I remember discovering that a used car I bought had a broken window regulator for one of the rear windows long after I bought the car, so there was nothing I could do about it aside from replacing the regulator. When I bought my current car, I made sure to check that all the windows worked. And they did.
It’s one more nail in the coffin of GM’s sales figures. So many people have sworn to never buy a GM product, for so many reasons.
My family had a 79 Malibu Classic and then an 81 Malibu Classic with said windows.
Torch, remember that 40% of adults were smokers at that time. My parents both smoked and that tiny pop-out window did not help. At. All.

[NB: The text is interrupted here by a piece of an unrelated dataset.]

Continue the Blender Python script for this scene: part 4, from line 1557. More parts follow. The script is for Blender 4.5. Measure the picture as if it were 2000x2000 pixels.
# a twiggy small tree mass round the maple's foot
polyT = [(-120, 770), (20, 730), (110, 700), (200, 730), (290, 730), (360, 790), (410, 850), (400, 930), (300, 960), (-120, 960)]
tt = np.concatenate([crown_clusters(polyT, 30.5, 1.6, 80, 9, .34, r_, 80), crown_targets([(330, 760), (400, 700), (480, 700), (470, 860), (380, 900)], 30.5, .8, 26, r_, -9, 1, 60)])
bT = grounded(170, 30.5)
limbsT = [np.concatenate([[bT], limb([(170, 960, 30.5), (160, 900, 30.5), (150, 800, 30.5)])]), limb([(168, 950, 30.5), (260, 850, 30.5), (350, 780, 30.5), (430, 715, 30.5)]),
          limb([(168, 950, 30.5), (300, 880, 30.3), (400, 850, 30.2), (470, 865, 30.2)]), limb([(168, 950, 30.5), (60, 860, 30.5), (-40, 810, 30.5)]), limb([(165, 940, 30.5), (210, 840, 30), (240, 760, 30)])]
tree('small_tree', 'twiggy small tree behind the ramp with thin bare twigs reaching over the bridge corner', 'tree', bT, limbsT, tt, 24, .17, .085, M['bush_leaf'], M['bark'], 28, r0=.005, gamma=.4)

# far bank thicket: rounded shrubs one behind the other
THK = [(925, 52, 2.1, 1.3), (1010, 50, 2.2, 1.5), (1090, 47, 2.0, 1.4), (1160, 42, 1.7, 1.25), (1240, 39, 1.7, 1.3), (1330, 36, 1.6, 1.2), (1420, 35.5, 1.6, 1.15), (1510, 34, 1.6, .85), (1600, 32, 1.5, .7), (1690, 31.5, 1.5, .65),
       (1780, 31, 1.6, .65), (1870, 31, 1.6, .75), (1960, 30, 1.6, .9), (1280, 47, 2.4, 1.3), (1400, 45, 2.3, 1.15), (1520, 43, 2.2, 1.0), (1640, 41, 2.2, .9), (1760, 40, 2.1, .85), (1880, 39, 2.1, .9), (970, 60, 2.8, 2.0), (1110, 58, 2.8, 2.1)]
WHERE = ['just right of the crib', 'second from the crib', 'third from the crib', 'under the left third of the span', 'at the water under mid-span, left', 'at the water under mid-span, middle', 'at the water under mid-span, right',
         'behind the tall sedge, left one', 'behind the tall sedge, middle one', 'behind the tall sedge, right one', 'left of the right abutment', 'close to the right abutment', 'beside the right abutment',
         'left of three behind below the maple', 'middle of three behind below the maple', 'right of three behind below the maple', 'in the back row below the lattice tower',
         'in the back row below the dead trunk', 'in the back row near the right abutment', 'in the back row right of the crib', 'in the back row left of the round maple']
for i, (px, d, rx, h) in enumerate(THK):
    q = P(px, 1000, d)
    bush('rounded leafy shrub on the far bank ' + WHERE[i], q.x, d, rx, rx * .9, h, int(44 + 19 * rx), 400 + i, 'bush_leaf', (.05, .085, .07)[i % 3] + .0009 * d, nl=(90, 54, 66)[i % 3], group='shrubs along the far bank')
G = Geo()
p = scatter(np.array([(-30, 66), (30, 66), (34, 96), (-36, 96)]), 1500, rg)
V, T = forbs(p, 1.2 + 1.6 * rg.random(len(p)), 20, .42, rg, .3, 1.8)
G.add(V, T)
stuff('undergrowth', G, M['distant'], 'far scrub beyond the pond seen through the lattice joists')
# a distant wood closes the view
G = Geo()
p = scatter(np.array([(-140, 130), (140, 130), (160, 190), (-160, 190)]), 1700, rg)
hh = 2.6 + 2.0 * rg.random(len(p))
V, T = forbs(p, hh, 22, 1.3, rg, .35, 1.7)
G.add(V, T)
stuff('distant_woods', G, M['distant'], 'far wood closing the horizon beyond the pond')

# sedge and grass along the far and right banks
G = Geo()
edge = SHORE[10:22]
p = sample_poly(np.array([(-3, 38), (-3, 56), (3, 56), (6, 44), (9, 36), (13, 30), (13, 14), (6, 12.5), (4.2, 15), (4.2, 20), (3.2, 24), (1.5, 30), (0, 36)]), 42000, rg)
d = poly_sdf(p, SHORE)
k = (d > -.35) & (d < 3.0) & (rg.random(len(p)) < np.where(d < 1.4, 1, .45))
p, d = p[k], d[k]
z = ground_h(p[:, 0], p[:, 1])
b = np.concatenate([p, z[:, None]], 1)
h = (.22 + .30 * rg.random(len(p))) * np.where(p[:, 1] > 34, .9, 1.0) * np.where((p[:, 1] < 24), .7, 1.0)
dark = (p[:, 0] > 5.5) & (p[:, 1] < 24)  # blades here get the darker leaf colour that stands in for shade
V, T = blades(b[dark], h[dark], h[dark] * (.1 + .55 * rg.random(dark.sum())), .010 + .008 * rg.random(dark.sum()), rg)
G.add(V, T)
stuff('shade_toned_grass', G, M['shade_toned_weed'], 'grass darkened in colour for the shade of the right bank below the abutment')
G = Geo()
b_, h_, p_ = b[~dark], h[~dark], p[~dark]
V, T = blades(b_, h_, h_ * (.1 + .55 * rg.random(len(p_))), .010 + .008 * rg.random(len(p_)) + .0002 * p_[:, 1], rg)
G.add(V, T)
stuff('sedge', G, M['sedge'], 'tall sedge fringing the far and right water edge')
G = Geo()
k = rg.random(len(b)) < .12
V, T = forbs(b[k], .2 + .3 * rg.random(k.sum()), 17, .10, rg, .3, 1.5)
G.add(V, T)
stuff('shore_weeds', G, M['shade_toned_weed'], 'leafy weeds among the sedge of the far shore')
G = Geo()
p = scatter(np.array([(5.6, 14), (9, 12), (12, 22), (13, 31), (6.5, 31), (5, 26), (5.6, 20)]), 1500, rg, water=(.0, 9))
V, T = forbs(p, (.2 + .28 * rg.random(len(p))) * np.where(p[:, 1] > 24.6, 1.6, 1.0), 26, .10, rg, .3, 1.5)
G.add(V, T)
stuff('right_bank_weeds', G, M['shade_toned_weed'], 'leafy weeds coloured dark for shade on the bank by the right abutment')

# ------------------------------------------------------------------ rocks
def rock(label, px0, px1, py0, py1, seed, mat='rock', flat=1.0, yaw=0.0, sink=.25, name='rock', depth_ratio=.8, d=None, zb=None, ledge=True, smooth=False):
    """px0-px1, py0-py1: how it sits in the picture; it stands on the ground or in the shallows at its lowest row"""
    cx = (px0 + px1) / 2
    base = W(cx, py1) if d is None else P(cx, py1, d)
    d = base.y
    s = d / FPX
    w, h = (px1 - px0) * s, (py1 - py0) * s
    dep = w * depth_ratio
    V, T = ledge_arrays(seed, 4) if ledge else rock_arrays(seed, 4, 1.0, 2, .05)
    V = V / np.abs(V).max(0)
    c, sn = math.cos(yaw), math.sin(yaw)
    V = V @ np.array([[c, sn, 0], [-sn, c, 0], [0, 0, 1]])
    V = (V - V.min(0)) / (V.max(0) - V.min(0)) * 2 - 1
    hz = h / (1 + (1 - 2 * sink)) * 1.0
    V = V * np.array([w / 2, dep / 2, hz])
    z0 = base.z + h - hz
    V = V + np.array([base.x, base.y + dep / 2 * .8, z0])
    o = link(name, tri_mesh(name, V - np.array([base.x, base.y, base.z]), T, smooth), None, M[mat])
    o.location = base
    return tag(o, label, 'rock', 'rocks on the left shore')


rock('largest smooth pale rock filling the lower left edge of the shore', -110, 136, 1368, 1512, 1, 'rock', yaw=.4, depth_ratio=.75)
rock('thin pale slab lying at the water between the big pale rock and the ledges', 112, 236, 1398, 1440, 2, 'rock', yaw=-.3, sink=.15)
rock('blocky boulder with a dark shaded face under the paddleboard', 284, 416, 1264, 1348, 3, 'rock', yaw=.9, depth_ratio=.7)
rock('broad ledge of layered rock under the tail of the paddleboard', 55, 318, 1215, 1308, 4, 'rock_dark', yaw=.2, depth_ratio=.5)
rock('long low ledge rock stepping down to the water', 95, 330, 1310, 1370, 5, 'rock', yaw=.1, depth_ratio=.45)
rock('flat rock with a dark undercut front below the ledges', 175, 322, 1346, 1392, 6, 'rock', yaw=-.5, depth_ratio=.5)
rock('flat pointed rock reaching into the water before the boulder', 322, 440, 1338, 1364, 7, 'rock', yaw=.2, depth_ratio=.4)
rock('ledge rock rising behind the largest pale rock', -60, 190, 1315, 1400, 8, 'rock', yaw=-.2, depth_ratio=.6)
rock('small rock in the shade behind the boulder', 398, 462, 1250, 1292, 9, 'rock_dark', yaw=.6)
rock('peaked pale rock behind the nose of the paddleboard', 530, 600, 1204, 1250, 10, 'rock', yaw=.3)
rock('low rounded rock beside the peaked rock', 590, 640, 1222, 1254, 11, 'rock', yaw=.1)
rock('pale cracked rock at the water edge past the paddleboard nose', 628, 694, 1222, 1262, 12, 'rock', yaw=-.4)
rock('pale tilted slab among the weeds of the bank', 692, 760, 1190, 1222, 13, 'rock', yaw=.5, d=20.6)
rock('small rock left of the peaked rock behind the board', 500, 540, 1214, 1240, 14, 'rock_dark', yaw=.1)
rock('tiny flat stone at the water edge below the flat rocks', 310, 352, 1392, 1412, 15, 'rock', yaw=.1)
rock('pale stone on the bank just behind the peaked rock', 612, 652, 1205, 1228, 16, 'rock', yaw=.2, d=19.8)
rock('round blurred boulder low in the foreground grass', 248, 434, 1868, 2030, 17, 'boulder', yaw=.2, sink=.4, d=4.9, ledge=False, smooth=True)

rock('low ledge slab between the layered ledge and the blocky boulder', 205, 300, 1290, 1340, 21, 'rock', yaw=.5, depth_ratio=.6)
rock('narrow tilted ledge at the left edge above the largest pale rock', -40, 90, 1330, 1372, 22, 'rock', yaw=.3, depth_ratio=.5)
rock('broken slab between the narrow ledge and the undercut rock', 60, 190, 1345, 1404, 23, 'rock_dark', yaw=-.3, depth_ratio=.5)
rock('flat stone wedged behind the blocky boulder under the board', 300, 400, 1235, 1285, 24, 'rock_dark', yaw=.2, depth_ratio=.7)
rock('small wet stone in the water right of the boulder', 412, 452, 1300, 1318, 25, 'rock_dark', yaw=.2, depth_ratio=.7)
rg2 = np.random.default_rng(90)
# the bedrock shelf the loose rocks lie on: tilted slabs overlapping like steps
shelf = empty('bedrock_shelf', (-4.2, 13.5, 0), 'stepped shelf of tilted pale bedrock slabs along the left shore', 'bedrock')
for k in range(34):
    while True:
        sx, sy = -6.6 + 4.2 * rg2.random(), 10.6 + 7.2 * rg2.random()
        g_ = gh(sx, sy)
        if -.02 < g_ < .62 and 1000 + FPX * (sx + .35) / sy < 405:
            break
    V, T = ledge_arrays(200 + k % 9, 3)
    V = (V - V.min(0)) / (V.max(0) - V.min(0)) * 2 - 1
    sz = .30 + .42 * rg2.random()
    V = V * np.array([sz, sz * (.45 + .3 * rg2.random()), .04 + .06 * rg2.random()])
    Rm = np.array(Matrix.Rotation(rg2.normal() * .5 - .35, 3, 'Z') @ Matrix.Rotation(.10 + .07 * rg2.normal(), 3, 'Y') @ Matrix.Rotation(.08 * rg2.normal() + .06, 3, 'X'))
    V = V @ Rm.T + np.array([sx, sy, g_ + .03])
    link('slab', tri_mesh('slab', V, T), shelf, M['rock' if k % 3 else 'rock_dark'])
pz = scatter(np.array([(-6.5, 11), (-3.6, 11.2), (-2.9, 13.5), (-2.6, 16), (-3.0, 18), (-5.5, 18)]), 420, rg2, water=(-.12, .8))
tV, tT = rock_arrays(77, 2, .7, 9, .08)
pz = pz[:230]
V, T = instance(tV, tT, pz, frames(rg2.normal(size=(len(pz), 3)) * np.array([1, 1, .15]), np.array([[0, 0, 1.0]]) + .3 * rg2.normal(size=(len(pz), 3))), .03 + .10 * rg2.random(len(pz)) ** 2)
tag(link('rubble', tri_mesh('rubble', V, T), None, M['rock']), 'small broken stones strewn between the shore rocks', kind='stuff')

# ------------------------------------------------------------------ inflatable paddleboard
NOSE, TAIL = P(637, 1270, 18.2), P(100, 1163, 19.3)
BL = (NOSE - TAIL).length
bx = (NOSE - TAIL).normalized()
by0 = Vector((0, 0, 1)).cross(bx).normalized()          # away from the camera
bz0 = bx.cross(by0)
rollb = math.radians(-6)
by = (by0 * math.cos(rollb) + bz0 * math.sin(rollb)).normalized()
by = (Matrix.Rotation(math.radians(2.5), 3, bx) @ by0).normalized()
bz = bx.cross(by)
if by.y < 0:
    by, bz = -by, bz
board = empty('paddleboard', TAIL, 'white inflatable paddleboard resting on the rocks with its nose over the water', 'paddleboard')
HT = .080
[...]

Not a fan of gall. So much so I just had my bladder for it removed a few months back.
Speaking of gall, calling GM “one of the best engineering companies ever” doesn’t sound honest. Or perhaps more accurately just horribly out of date. They certainly don’t seem like that now, and haven’t for quite a while.
Ever since the bean counters took over, seemingly back in the oil embargo era, their products have been generally middling to terrible at best (the Chevette was obsolete when the very first one rolled off the assembly line).
Sometimes a gem will escape the corporate sty (the C4 was a marvel for its day; the Impact could have launched an EV revolution long before Tesla came along; etc) until the bean counters re-establish control and ruin it, but all in all, when I think “GM” I don’t think “engineering prowess”. I think “cost shaved to mediocrity”.
I think that first picture is a B-body 88. But. They all look the same.
I got a little chuckle out of the ‘Malibu Power Teams’ in the brochure. GM always wants to be different, in the most inconsequential ways.
One wonders if the J.C. Whitney catalogs offered ways of retrofitting opening windows on those cars. Was that even possible at all??
Are they claiming that the triangular section of the window swings out? I could see that helping a little bit if the front passengers have their windows open, but not much. Those windows sure don’t look like they move either. And they don’t even appear to exist on the pictured Bonneville.
the little vent windows on the rear doors (or behind them on the fastback in the topshot) do. The Bonneville was a mistake I fixed!
Ah I see now. I mean, don’t get me wrong, the window situation is still utter shit either way, both earlier non-vent window, and later vent window equipped.